Written task. Each record below should be repeated precisely as written.

Source material.
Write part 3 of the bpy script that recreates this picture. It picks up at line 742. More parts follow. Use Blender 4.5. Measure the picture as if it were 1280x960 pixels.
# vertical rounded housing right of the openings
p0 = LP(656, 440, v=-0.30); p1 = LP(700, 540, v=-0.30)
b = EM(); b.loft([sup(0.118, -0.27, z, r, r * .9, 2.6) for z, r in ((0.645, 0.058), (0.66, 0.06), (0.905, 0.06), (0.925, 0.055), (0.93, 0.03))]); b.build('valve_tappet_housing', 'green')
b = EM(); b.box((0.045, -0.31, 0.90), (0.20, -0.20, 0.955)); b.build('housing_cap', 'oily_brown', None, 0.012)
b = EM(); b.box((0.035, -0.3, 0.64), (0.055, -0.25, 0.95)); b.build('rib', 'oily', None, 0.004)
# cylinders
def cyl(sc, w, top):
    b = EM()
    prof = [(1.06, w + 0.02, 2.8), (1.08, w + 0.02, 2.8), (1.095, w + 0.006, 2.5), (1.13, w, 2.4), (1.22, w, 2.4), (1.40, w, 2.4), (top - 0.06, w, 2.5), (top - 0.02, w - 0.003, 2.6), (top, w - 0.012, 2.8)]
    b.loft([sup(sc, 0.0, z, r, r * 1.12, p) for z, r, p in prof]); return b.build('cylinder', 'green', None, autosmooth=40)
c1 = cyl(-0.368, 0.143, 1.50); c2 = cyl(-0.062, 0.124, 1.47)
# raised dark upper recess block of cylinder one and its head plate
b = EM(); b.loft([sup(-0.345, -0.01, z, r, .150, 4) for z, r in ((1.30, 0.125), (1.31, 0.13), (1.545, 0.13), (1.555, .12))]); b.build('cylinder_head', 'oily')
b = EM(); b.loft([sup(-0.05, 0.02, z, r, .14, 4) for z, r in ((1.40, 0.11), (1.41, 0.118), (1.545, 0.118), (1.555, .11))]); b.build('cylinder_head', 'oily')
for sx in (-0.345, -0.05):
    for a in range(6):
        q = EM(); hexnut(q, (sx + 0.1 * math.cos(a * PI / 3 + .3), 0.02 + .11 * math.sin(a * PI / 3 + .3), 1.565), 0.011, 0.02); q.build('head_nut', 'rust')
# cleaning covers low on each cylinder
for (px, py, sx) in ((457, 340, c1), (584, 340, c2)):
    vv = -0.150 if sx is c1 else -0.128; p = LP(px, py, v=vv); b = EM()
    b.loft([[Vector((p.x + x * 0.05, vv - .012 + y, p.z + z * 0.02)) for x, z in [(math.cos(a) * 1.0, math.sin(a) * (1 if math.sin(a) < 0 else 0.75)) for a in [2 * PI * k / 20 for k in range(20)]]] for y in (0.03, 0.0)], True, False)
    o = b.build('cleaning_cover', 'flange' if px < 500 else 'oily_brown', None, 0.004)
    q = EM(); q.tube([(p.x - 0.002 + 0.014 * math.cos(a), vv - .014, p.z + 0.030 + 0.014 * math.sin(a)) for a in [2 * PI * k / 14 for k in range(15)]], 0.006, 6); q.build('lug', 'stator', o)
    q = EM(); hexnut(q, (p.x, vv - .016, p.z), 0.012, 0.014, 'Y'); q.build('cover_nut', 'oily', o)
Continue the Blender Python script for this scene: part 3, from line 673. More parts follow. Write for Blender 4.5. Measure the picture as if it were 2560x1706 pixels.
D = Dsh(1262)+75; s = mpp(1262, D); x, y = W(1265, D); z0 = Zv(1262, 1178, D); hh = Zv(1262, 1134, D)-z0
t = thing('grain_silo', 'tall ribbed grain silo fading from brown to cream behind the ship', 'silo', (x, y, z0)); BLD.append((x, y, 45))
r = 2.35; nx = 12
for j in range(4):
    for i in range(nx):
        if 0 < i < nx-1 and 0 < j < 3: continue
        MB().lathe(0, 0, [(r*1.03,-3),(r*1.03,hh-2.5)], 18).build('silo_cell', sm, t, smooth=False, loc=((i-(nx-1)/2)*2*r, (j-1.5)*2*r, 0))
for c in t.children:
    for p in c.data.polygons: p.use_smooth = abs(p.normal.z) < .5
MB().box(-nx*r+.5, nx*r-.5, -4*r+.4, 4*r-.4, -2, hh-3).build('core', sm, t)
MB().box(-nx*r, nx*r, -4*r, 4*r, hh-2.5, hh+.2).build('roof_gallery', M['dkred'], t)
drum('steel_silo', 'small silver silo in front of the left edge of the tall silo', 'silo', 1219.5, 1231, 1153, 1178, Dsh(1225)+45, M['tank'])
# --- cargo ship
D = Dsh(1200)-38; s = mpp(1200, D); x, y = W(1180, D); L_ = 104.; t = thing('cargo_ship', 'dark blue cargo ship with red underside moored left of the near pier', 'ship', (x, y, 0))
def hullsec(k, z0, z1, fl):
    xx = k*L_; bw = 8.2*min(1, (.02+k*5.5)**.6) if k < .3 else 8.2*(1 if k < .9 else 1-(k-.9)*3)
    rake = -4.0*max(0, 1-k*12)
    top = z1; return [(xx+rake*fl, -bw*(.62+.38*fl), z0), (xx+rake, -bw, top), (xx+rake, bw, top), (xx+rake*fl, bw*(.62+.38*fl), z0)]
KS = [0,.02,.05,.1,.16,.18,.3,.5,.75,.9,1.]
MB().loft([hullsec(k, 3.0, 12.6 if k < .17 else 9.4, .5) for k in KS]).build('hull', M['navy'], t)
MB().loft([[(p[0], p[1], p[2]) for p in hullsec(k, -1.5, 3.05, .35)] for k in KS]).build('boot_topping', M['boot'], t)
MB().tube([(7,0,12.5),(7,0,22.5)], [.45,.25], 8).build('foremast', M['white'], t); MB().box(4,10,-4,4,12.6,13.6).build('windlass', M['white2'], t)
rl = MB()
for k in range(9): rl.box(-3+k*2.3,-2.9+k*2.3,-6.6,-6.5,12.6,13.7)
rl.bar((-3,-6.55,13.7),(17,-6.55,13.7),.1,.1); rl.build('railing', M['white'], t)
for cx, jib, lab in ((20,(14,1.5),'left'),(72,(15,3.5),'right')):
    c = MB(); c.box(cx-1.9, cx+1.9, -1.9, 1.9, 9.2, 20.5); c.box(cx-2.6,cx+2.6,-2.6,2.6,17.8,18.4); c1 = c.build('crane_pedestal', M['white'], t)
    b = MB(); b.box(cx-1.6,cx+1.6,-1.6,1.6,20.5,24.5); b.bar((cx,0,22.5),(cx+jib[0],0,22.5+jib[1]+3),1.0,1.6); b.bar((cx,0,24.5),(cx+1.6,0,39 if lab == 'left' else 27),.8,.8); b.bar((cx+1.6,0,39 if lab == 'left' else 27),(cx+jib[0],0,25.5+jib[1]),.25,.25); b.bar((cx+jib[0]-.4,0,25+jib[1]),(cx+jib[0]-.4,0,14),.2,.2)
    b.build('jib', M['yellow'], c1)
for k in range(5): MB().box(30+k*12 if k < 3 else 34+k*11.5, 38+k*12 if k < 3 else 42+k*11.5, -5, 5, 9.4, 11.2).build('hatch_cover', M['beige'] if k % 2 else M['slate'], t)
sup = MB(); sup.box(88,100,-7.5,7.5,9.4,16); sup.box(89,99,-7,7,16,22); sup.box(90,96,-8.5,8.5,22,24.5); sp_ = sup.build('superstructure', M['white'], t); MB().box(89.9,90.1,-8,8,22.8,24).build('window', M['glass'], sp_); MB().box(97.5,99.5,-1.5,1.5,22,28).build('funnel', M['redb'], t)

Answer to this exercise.
Write part 3 of the bpy script that recreates this picture. It picks up at line 742. More parts follow. Use Blender 4.5. Measure the picture as if it were 1280x960 pixels.
# vertical rounded housing right of the openings
p0 = LP(656, 440, v=-0.30); p1 = LP(700, 540, v=-0.30)
b = EM(); b.loft([sup(0.118, -0.27, z, r, r * .9, 2.6) for z, r in ((0.645, 0.058), (0.66, 0.06), (0.905, 0.06), (0.925, 0.055), (0.93, 0.03))]); b.build('valve_tappet_housing', 'green')
b = EM(); b.box((0.045, -0.31, 0.90), (0.20, -0.20, 0.955)); b.build('housing_cap', 'oily_brown', None, 0.012)
b = EM(); b.box((0.035, -0.3, 0.64), (0.055, -0.25, 0.95)); b.build('rib', 'oily', None, 0.004)
# cylinders
def cyl(sc, w, top):
    b = EM()
    prof = [(1.06, w + 0.02, 2.8), (1.08, w + 0.02, 2.8), (1.095, w + 0.006, 2.5), (1.13, w, 2.4), (1.22, w, 2.4), (1.40, w, 2.4), (top - 0.06, w, 2.5), (top - 0.02, w - 0.003, 2.6), (top, w - 0.012, 2.8)]
    b.loft([sup(sc, 0.0, z, r, r * 1.12, p) for z, r, p in prof]); return b.build('cylinder', 'green', None, autosmooth=40)
c1 = cyl(-0.368, 0.143, 1.50); c2 = cyl(-0.062, 0.124, 1.47)
# raised dark upper recess block of cylinder one and its head plate
b = EM(); b.loft([sup(-0.345, -0.01, z, r, .150, 4) for z, r in ((1.30, 0.125), (1.31, 0.13), (1.545, 0.13), (1.555, .12))]); b.build('cylinder_head', 'oily')
b = EM(); b.loft([sup(-0.05, 0.02, z, r, .14, 4) for z, r in ((1.40, 0.11), (1.41, 0.118), (1.545, 0.118), (1.555, .11))]); b.build('cylinder_head', 'oily')
for sx in (-0.345, -0.05):
    for a in range(6):
        q = EM(); hexnut(q, (sx + 0.1 * math.cos(a * PI / 3 + .3), 0.02 + .11 * math.sin(a * PI / 3 + .3), 1.565), 0.011, 0.02); q.build('head_nut', 'rust')
# cleaning covers low on each cylinder
for (px, py, sx) in ((457, 340, c1), (584, 340, c2)):
    vv = -0.150 if sx is c1 else -0.128; p = LP(px, py, v=vv); b = EM()
    b.loft([[Vector((p.x + x * 0.05, vv - .012 + y, p.z + z * 0.02)) for x, z in [(math.cos(a) * 1.0, math.sin(a) * (1 if math.sin(a) < 0 else 0.75)) for a in [2 * PI * k / 20 for k in range(20)]]] for y in (0.03, 0.0)], True, False)
    o = b.build('cleaning_cover', 'flange' if px < 500 else 'oily_brown', None, 0.004)
    q = EM(); q.tube([(p.x - 0.002 + 0.014 * math.cos(a), vv - .014, p.z + 0.030 + 0.014 * math.sin(a)) for a in [2 * PI * k / 14 for k in range(15)]], 0.006, 6); q.build('lug', 'stator', o)
    q = EM(); hexnut(q, (p.x, vv - .016, p.z), 0.012, 0.014, 'Y'); q.build('cover_nut', 'oily', o)
Continue the Blender Python script for this scene: part 3, from line 673. More parts follow. Write for Blender 4.5. Measure the picture as if it were 2560x1706 pixels.
D = Dsh(1262)+75; s = mpp(1262, D); x, y = W(1265, D); z0 = Zv(1262, 1178, D); hh = Zv(1262, 1134, D)-z0
t = thing('grain_silo', 'tall ribbed grain silo fading from brown to cream behind the ship', 'silo', (x, y, z0)); BLD.append((x, y, 45))
r = 2.35; nx = 12
for j in range(4):
    for i in range(nx):
        if 0 < i < nx-1 and 0 < j < 3: continue
        MB().lathe(0, 0, [(r*1.03,-3),(r*1.03,hh-2.5)], 18).build('silo_cell', sm, t, smooth=False, loc=((i-(nx-1)/2)*2*r, (j-1.5)*2*r, 0))
for c in t.children:
    for p in c.data.polygons: p.use_smooth = abs(p.normal.z) < .5
MB().box(-nx*r+.5, nx*r-.5, -4*r+.4, 4*r-.4, -2, hh-3).build('core', sm, t)
MB().box(-nx*r, nx*r, -4*r, 4*r, hh-2.5, hh+.2).build('roof_gallery', M['dkred'], t)
drum('steel_silo', 'small silver silo in front of the left edge of the tall silo', 'silo', 1219.5, 1231, 1153, 1178, Dsh(1225)+45, M['tank'])
# --- cargo ship
D = Dsh(1200)-38; s = mpp(1200, D); x, y = W(1180, D); L_ = 104.; t = thing('cargo_ship', 'dark blue cargo ship with red underside moored left of the near pier', 'ship', (x, y, 0))
def hullsec(k, z0, z1, fl):
    xx = k*L_; bw = 8.2*min(1, (.02+k*5.5)**.6) if k < .3 else 8.2*(1 if k < .9 else 1-(k-.9)*3)
    rake = -4.0*max(0, 1-k*12)
    top = z1; return [(xx+rake*fl, -bw*(.62+.38*fl), z0), (xx+rake, -bw, top), (xx+rake, bw, top), (xx+rake*fl, bw*(.62+.38*fl), z0)]
KS = [0,.02,.05,.1,.16,.18,.3,.5,.75,.9,1.]
MB().loft([hullsec(k, 3.0, 12.6 if k < .17 else 9.4, .5) for k in KS]).build('hull', M['navy'], t)
MB().loft([[(p[0], p[1], p[2]) for p in hullsec(k, -1.5, 3.05, .35)] for k in KS]).build('boot_topping', M['boot'], t)
MB().tube([(7,0,12.5),(7,0,22.5)], [.45,.25], 8).build('foremast', M['white'], t); MB().box(4,10,-4,4,12.6,13.6).build('windlass', M['white2'], t)
rl = MB()
for k in range(9): rl.box(-3+k*2.3,-2.9+k*2.3,-6.6,-6.5,12.6,13.7)
rl.bar((-3,-6.55,13.7),(17,-6.55,13.7),.1,.1); rl.build('railing', M['white'], t)
for cx, jib, lab in ((20,(14,1.5),'left'),(72,(15,3.5),'right')):
    c = MB(); c.box(cx-1.9, cx+1.9, -1.9, 1.9, 9.2, 20.5); c.box(cx-2.6,cx+2.6,-2.6,2.6,17.8,18.4); c1 = c.build('crane_pedestal', M['white'], t)
    b = MB(); b.box(cx-1.6,cx+1.6,-1.6,1.6,20.5,24.5); b.bar((cx,0,22.5),(cx+jib[0],0,22.5+jib[1]+3),1.0,1.6); b.bar((cx,0,24.5),(cx+1.6,0,39 if lab == 'left' else 27),.8,.8); b.bar((cx+1.6,0,39 if lab == 'left' else 27),(cx+jib[0],0,25.5+jib[1]),.25,.25); b.bar((cx+jib[0]-.4,0,25+jib[1]),(cx+jib[0]-.4,0,14),.2,.2)
    b.build('jib', M['yellow'], c1)
for k in range(5): MB().box(30+k*12 if k < 3 else 34+k*11.5, 38+k*12 if k < 3 else 42+k*11.5, -5, 5, 9.4, 11.2).build('hatch_cover', M['beige'] if k % 2 else M['slate'], t)
sup = MB(); sup.box(88,100,-7.5,7.5,9.4,16); sup.box(89,99,-7,7,16,22); sup.box(90,96,-8.5,8.5,22,24.5); sp_ = sup.build('superstructure', M['white'], t); MB().box(89.9,90.1,-8,8,22.8,24).build('window', M['glass'], sp_); MB().box(97.5,99.5,-1.5,1.5,22,28).build('funnel', M['redb'], t)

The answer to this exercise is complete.